**TASK**
The entries below should be transcribed in their entirety, exactly as written.

'''

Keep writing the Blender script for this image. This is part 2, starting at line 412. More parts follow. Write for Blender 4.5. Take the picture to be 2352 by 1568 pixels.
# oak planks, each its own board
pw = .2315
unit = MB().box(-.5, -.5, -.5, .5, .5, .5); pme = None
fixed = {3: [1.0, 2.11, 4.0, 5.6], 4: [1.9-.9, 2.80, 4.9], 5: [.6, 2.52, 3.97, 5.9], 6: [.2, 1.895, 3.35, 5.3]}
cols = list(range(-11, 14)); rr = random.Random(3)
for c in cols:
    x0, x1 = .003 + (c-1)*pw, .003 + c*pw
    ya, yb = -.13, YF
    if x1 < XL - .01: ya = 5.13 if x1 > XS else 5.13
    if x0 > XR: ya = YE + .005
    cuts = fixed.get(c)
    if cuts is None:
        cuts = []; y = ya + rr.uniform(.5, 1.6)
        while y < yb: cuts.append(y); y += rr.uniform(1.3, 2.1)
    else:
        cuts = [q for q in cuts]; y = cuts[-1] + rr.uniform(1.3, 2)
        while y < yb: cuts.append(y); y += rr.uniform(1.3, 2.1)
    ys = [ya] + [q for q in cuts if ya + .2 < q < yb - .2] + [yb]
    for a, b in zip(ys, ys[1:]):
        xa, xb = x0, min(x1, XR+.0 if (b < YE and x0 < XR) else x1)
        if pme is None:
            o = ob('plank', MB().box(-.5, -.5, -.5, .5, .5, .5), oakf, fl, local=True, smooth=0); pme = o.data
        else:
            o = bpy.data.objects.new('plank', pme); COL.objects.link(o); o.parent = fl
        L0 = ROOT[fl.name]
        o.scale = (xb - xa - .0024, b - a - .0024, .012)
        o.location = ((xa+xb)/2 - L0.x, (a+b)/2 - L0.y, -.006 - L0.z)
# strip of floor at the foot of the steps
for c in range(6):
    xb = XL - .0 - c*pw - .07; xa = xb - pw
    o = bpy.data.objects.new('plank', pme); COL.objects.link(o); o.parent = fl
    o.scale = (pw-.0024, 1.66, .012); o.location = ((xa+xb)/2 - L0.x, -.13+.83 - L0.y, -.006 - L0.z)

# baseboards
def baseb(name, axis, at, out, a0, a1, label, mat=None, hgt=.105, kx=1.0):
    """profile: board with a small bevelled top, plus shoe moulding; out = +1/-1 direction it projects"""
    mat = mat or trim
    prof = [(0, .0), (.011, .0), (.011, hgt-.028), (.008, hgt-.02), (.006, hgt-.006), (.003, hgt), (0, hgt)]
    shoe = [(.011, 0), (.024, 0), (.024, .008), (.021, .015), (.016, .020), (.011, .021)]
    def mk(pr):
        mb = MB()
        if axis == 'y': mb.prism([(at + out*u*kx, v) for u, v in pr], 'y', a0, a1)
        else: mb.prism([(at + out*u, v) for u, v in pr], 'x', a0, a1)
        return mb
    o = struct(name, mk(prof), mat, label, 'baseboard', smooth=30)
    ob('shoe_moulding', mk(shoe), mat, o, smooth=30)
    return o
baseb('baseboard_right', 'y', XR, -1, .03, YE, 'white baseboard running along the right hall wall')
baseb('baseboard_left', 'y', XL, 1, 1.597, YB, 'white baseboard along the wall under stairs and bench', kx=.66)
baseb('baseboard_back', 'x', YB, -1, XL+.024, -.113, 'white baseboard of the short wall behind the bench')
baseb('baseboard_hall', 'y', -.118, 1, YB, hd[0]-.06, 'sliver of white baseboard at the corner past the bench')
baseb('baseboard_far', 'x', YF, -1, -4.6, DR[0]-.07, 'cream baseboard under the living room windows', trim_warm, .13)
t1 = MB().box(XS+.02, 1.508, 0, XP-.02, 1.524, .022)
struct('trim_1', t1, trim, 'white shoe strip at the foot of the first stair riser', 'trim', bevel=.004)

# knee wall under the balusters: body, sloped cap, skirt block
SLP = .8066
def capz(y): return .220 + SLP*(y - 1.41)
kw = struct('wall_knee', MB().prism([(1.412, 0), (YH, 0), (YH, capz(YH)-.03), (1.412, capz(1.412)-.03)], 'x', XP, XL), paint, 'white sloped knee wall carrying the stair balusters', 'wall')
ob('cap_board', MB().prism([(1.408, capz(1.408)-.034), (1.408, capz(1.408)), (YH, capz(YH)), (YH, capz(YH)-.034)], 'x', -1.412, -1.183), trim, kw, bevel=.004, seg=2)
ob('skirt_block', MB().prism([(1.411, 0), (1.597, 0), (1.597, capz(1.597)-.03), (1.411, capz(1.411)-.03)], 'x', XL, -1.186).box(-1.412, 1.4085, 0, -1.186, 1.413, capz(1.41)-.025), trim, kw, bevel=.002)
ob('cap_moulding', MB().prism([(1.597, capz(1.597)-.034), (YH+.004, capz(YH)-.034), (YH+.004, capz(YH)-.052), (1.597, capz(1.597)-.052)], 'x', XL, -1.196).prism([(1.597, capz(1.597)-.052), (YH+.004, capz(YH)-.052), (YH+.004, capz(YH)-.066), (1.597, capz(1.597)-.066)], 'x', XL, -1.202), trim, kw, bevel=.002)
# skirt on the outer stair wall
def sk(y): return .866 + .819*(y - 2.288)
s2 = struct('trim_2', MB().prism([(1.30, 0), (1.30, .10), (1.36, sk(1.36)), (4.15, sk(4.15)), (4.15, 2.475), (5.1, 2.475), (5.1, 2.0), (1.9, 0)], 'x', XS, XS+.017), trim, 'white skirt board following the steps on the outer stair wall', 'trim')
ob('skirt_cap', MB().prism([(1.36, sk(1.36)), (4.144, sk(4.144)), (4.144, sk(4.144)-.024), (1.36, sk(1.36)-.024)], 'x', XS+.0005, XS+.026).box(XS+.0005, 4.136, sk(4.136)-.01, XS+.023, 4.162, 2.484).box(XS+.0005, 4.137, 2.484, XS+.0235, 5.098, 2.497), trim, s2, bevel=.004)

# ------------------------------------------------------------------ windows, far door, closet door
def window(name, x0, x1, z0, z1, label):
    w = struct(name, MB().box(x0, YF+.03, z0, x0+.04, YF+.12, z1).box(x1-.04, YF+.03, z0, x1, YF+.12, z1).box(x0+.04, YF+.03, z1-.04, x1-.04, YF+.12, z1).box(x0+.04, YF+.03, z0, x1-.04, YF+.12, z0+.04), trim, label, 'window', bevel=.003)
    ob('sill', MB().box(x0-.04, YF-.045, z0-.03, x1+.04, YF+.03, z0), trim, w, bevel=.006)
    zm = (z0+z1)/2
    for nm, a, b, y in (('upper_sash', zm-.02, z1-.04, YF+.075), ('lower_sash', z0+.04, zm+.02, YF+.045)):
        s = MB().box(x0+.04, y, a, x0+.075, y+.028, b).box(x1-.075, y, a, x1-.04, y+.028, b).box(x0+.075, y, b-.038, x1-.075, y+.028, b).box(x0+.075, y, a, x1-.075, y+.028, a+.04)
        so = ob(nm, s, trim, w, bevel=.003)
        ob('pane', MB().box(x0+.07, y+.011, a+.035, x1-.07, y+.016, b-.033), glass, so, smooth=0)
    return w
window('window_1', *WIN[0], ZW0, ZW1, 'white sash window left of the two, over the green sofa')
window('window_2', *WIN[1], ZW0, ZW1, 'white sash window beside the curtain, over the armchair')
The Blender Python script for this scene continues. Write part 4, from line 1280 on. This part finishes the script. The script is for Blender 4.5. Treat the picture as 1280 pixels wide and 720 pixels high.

'''

**FINISHED ANSWER**
Keep writing the Blender script for this image. This is part 2, starting at line 412. More parts follow. Write for Blender 4.5. Take the picture to be 2352 by 1568 pixels.
# oak planks, each its own board
pw = .2315
unit = MB().box(-.5, -.5, -.5, .5, .5, .5); pme = None
fixed = {3: [1.0, 2.11, 4.0, 5.6], 4: [1.9-.9, 2.80, 4.9], 5: [.6, 2.52, 3.97, 5.9], 6: [.2, 1.895, 3.35, 5.3]}
cols = list(range(-11, 14)); rr = random.Random(3)
for c in cols:
    x0, x1 = .003 + (c-1)*pw, .003 + c*pw
    ya, yb = -.13, YF
    if x1 < XL - .01: ya = 5.13 if x1 > XS else 5.13
    if x0 > XR: ya = YE + .005
    cuts = fixed.get(c)
    if cuts is None:
        cuts = []; y = ya + rr.uniform(.5, 1.6)
        while y < yb: cuts.append(y); y += rr.uniform(1.3, 2.1)
    else:
        cuts = [q for q in cuts]; y = cuts[-1] + rr.uniform(1.3, 2)
        while y < yb: cuts.append(y); y += rr.uniform(1.3, 2.1)
    ys = [ya] + [q for q in cuts if ya + .2 < q < yb - .2] + [yb]
    for a, b in zip(ys, ys[1:]):
        xa, xb = x0, min(x1, XR+.0 if (b < YE and x0 < XR) else x1)
        if pme is None:
            o = ob('plank', MB().box(-.5, -.5, -.5, .5, .5, .5), oakf, fl, local=True, smooth=0); pme = o.data
        else:
            o = bpy.data.objects.new('plank', pme); COL.objects.link(o); o.parent = fl
        L0 = ROOT[fl.name]
        o.scale = (xb - xa - .0024, b - a - .0024, .012)
        o.location = ((xa+xb)/2 - L0.x, (a+b)/2 - L0.y, -.006 - L0.z)
# strip of floor at the foot of the steps
for c in range(6):
    xb = XL - .0 - c*pw - .07; xa = xb - pw
    o = bpy.data.objects.new('plank', pme); COL.objects.link(o); o.parent = fl
    o.scale = (pw-.0024, 1.66, .012); o.location = ((xa+xb)/2 - L0.x, -.13+.83 - L0.y, -.006 - L0.z)

# baseboards
def baseb(name, axis, at, out, a0, a1, label, mat=None, hgt=.105, kx=1.0):
    """profile: board with a small bevelled top, plus shoe moulding; out = +1/-1 direction it projects"""
    mat = mat or trim
    prof = [(0, .0), (.011, .0), (.011, hgt-.028), (.008, hgt-.02), (.006, hgt-.006), (.003, hgt), (0, hgt)]
    shoe = [(.011, 0), (.024, 0), (.024, .008), (.021, .015), (.016, .020), (.011, .021)]
    def mk(pr):
        mb = MB()
        if axis == 'y': mb.prism([(at + out*u*kx, v) for u, v in pr], 'y', a0, a1)
        else: mb.prism([(at + out*u, v) for u, v in pr], 'x', a0, a1)
        return mb
    o = struct(name, mk(prof), mat, label, 'baseboard', smooth=30)
    ob('shoe_moulding', mk(shoe), mat, o, smooth=30)
    return o
baseb('baseboard_right', 'y', XR, -1, .03, YE, 'white baseboard running along the right hall wall')
baseb('baseboard_left', 'y', XL, 1, 1.597, YB, 'white baseboard along the wall under stairs and bench', kx=.66)
baseb('baseboard_back', 'x', YB, -1, XL+.024, -.113, 'white baseboard of the short wall behind the bench')
baseb('baseboard_hall', 'y', -.118, 1, YB, hd[0]-.06, 'sliver of white baseboard at the corner past the bench')
baseb('baseboard_far', 'x', YF, -1, -4.6, DR[0]-.07, 'cream baseboard under the living room windows', trim_warm, .13)
t1 = MB().box(XS+.02, 1.508, 0, XP-.02, 1.524, .022)
struct('trim_1', t1, trim, 'white shoe strip at the foot of the first stair riser', 'trim', bevel=.004)

# knee wall under the balusters: body, sloped cap, skirt block
SLP = .8066
def capz(y): return .220 + SLP*(y - 1.41)
kw = struct('wall_knee', MB().prism([(1.412, 0), (YH, 0), (YH, capz(YH)-.03), (1.412, capz(1.412)-.03)], 'x', XP, XL), paint, 'white sloped knee wall carrying the stair balusters', 'wall')
ob('cap_board', MB().prism([(1.408, capz(1.408)-.034), (1.408, capz(1.408)), (YH, capz(YH)), (YH, capz(YH)-.034)], 'x', -1.412, -1.183), trim, kw, bevel=.004, seg=2)
ob('skirt_block', MB().prism([(1.411, 0), (1.597, 0), (1.597, capz(1.597)-.03), (1.411, capz(1.411)-.03)], 'x', XL, -1.186).box(-1.412, 1.4085, 0, -1.186, 1.413, capz(1.41)-.025), trim, kw, bevel=.002)
ob('cap_moulding', MB().prism([(1.597, capz(1.597)-.034), (YH+.004, capz(YH)-.034), (YH+.004, capz(YH)-.052), (1.597, capz(1.597)-.052)], 'x', XL, -1.196).prism([(1.597, capz(1.597)-.052), (YH+.004, capz(YH)-.052), (YH+.004, capz(YH)-.066), (1.597, capz(1.597)-.066)], 'x', XL, -1.202), trim, kw, bevel=.002)
# skirt on the outer stair wall
def sk(y): return .866 + .819*(y - 2.288)
s2 = struct('trim_2', MB().prism([(1.30, 0), (1.30, .10), (1.36, sk(1.36)), (4.15, sk(4.15)), (4.15, 2.475), (5.1, 2.475), (5.1, 2.0), (1.9, 0)], 'x', XS, XS+.017), trim, 'white skirt board following the steps on the outer stair wall', 'trim')
ob('skirt_cap', MB().prism([(1.36, sk(1.36)), (4.144, sk(4.144)), (4.144, sk(4.144)-.024), (1.36, sk(1.36)-.024)], 'x', XS+.0005, XS+.026).box(XS+.0005, 4.136, sk(4.136)-.01, XS+.023, 4.162, 2.484).box(XS+.0005, 4.137, 2.484, XS+.0235, 5.098, 2.497), trim, s2, bevel=.004)

# ------------------------------------------------------------------ windows, far door, closet door
def window(name, x0, x1, z0, z1, label):
    w = struct(name, MB().box(x0, YF+.03, z0, x0+.04, YF+.12, z1).box(x1-.04, YF+.03, z0, x1, YF+.12, z1).box(x0+.04, YF+.03, z1-.04, x1-.04, YF+.12, z1).box(x0+.04, YF+.03, z0, x1-.04, YF+.12, z0+.04), trim, label, 'window', bevel=.003)
    ob('sill', MB().box(x0-.04, YF-.045, z0-.03, x1+.04, YF+.03, z0), trim, w, bevel=.006)
    zm = (z0+z1)/2
    for nm, a, b, y in (('upper_sash', zm-.02, z1-.04, YF+.075), ('lower_sash', z0+.04, zm+.02, YF+.045)):
        s = MB().box(x0+.04, y, a, x0+.075, y+.028, b).box(x1-.075, y, a, x1-.04, y+.028, b).box(x0+.075, y, b-.038, x1-.075, y+.028, b).box(x0+.075, y, a, x1-.075, y+.028, a+.04)
        so = ob(nm, s, trim, w, bevel=.003)
        ob('pane', MB().box(x0+.07, y+.011, a+.035, x1-.07, y+.016, b-.033), glass, so, smooth=0)
    return w
window('window_1', *WIN[0], ZW0, ZW1, 'white sash window left of the two, over the green sofa')
window('window_2', *WIN[1], ZW0, ZW1, 'white sash window beside the curtain, over the armchair')
The Blender Python script for this scene continues. Write part 4, from line 1280 on. This part finishes the script. The script is for Blender 4.5. Treat the picture as 1280 pixels wide and 720 pixels high.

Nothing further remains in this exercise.